[Entries with scene source code]
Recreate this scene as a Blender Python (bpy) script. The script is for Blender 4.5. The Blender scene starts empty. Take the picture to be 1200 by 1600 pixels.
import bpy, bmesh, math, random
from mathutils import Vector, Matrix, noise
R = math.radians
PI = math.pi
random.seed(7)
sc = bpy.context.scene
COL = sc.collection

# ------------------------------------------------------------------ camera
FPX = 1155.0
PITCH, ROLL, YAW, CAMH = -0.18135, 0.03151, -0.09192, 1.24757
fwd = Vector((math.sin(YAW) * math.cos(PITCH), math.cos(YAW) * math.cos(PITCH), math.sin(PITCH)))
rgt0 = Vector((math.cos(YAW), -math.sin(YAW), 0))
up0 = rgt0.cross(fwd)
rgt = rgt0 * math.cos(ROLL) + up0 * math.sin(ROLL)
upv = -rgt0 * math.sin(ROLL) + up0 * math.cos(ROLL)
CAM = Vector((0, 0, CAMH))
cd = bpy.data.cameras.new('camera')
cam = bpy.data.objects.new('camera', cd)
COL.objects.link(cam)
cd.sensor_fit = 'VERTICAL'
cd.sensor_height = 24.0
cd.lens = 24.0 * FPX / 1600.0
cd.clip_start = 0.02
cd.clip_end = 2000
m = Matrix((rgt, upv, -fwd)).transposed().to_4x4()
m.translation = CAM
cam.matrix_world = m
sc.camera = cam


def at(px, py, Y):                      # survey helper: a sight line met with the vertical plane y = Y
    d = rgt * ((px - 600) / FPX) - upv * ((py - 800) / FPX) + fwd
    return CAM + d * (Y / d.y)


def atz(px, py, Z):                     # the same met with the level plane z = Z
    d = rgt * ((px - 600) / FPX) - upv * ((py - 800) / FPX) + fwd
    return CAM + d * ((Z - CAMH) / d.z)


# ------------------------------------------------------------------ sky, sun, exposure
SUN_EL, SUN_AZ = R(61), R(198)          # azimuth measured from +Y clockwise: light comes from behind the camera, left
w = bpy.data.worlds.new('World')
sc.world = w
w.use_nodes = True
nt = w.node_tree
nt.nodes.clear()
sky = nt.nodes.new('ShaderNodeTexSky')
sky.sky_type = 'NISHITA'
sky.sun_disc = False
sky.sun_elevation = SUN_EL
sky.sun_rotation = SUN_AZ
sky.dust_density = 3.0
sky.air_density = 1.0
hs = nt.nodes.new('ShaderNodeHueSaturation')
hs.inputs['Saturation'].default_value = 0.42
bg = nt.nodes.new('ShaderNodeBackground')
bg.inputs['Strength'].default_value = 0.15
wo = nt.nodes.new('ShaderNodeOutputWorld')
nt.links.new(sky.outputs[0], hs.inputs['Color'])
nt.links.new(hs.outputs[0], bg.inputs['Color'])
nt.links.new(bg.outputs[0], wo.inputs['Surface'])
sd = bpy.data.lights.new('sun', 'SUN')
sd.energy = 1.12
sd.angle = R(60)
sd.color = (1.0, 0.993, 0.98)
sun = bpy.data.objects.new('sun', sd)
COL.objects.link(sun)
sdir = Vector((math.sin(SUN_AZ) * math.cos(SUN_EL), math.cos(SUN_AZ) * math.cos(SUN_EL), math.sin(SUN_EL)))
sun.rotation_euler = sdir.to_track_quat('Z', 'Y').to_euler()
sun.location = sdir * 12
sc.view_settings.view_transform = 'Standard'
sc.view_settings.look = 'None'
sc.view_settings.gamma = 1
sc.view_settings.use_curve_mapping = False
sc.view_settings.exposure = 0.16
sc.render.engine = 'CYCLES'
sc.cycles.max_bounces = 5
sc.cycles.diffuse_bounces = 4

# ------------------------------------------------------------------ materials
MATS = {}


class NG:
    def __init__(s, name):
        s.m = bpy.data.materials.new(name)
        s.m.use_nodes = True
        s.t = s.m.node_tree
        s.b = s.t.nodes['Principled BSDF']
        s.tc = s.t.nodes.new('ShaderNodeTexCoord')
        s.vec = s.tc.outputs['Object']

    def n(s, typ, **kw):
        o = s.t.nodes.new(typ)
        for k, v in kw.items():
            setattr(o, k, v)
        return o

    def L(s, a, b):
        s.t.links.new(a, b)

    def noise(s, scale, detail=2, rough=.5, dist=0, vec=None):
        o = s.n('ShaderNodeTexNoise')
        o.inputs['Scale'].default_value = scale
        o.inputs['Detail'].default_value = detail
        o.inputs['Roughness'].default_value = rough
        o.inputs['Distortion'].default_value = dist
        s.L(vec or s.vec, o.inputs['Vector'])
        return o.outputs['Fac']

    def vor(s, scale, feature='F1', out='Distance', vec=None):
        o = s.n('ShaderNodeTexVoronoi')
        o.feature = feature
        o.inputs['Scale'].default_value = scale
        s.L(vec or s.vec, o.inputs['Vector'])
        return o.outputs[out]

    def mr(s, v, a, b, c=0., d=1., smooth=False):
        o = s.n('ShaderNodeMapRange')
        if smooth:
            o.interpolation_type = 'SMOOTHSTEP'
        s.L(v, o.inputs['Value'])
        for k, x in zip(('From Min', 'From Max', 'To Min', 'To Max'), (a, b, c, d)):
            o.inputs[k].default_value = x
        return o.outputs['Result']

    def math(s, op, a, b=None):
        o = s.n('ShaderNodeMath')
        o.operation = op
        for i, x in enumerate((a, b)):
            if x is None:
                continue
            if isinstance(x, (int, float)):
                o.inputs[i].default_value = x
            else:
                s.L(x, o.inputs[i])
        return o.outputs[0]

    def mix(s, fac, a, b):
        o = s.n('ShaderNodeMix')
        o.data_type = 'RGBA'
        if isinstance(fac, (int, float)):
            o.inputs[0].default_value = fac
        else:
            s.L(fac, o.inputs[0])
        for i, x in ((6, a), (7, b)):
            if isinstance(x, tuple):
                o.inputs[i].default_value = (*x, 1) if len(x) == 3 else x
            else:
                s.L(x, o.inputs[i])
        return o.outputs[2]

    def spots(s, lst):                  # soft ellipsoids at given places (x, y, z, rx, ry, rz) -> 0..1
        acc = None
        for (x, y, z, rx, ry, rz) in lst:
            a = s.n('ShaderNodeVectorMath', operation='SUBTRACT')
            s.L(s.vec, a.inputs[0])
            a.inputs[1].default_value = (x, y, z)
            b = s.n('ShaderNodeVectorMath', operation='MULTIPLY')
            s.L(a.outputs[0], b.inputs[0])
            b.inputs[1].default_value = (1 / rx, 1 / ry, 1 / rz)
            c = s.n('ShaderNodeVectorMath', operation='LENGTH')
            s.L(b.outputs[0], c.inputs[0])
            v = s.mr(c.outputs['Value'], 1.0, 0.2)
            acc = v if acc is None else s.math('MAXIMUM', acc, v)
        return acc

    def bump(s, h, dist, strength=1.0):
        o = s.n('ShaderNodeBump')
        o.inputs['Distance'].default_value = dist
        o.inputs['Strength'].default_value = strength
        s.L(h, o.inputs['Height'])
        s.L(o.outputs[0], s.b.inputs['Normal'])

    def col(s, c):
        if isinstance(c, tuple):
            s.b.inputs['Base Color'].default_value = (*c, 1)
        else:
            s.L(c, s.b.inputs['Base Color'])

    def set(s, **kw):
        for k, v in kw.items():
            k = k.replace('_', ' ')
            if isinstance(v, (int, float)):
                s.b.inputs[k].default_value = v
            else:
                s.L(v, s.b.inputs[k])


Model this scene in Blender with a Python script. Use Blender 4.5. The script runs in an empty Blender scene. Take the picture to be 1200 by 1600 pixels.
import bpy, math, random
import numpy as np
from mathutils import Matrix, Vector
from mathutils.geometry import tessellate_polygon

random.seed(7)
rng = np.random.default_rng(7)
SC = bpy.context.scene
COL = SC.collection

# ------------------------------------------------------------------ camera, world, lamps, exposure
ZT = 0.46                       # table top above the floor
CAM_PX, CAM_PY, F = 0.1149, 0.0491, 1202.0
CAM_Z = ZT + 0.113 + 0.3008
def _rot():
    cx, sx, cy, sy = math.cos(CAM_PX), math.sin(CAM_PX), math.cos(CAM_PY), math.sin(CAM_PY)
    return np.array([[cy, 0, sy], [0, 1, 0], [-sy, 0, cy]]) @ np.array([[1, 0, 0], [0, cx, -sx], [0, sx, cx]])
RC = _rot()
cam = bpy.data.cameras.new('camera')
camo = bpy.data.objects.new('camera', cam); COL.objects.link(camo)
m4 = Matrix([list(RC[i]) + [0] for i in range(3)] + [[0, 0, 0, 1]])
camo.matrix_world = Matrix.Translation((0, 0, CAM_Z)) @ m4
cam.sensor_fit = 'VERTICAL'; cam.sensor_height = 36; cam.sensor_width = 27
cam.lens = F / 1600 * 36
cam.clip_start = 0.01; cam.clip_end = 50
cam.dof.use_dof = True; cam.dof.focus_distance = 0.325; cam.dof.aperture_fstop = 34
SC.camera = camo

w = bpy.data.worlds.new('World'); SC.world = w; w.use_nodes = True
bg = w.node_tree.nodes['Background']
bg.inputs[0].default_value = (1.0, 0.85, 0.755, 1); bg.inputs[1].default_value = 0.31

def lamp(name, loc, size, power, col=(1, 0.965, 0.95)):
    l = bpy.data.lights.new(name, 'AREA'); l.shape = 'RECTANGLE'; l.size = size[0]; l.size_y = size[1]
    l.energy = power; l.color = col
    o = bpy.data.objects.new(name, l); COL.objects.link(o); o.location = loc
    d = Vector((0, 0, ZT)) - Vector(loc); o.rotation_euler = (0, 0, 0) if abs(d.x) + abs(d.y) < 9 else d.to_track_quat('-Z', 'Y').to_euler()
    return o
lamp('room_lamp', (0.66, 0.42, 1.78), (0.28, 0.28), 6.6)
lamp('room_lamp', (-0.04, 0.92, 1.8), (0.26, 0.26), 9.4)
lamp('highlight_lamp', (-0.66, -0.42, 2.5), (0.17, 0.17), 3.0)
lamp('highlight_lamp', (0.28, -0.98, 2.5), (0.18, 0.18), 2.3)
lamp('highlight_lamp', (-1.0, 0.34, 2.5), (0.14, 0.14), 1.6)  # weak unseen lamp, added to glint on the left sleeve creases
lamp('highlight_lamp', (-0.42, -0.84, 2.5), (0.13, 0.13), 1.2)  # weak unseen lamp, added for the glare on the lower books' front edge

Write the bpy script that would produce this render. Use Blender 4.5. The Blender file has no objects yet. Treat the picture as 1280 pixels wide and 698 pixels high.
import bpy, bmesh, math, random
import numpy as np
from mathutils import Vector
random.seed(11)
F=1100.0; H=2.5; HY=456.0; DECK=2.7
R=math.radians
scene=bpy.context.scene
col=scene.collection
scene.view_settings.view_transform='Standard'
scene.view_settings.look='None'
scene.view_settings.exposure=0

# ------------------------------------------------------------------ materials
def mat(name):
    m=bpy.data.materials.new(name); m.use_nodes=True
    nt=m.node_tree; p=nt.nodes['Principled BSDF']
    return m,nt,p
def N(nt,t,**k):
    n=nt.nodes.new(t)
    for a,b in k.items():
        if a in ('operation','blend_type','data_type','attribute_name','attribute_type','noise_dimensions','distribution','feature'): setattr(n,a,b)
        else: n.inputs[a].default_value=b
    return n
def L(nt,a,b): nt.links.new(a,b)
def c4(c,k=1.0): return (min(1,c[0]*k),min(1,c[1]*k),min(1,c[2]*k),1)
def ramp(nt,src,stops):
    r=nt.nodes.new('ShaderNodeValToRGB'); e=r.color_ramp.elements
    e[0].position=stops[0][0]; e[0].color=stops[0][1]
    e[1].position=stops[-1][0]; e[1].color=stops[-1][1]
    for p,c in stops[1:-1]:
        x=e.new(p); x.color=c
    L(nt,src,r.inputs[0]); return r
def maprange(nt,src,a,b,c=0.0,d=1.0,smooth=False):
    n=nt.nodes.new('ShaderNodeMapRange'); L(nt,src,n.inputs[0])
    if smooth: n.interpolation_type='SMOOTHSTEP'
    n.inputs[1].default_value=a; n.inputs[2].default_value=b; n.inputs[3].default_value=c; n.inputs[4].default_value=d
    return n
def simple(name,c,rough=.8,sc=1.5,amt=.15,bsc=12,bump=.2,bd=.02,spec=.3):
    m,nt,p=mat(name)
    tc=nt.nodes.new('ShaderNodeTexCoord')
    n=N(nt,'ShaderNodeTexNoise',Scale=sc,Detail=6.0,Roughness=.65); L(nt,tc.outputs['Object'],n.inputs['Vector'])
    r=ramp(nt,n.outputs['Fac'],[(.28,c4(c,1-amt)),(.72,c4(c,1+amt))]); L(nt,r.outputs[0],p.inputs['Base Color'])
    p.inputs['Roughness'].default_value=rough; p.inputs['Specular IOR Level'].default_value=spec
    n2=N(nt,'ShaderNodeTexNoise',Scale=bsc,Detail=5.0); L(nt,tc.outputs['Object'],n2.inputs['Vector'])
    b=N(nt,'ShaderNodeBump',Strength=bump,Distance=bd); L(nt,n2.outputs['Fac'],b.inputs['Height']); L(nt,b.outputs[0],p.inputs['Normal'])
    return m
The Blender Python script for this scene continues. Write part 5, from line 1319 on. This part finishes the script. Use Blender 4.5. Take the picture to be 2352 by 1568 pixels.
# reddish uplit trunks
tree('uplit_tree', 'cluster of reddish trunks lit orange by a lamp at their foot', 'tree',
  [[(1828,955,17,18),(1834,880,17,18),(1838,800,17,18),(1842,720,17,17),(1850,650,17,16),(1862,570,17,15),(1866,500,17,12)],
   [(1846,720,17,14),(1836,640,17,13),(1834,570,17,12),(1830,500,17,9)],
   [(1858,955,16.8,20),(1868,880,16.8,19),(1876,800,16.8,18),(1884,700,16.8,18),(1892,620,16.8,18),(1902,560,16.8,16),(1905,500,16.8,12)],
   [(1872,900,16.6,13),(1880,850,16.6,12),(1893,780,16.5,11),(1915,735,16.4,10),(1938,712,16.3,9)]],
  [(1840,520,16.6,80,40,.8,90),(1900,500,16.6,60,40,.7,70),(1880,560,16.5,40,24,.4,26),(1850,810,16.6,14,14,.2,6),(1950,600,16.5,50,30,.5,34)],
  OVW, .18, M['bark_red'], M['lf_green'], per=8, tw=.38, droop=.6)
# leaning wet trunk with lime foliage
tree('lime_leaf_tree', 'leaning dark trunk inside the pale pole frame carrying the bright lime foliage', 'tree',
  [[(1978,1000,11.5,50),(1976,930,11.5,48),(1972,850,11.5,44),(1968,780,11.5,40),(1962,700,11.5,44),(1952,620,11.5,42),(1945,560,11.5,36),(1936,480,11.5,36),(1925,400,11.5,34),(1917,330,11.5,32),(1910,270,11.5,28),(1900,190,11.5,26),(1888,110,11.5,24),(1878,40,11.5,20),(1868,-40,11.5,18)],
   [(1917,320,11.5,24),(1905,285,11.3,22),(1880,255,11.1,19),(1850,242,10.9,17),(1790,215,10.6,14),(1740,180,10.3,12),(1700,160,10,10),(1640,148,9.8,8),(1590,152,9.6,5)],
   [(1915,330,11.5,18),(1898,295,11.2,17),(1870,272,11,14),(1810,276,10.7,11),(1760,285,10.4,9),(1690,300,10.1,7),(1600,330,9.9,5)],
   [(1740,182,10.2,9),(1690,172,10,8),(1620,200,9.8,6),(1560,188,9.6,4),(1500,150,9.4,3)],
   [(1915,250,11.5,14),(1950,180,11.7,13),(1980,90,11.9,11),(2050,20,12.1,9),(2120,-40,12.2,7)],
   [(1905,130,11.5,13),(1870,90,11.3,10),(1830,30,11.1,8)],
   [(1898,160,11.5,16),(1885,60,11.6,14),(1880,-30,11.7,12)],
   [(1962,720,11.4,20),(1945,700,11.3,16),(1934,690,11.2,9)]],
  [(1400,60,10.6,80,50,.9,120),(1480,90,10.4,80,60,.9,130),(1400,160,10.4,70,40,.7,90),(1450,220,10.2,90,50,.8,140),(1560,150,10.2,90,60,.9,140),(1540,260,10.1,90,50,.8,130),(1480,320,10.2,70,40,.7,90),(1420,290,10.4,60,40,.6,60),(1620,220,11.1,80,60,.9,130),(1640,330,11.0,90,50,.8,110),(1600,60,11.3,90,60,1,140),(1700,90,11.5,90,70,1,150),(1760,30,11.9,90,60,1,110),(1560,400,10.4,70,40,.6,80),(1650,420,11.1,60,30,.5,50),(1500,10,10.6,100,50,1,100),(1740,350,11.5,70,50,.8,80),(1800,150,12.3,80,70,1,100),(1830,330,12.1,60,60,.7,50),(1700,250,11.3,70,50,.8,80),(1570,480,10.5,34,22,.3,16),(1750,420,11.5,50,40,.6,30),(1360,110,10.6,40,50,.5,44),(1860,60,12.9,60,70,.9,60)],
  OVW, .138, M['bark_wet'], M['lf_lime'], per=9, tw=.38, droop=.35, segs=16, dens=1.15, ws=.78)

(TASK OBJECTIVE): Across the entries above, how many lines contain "Take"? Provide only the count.

(SOLUTION FOR THIS PROBLEM): 3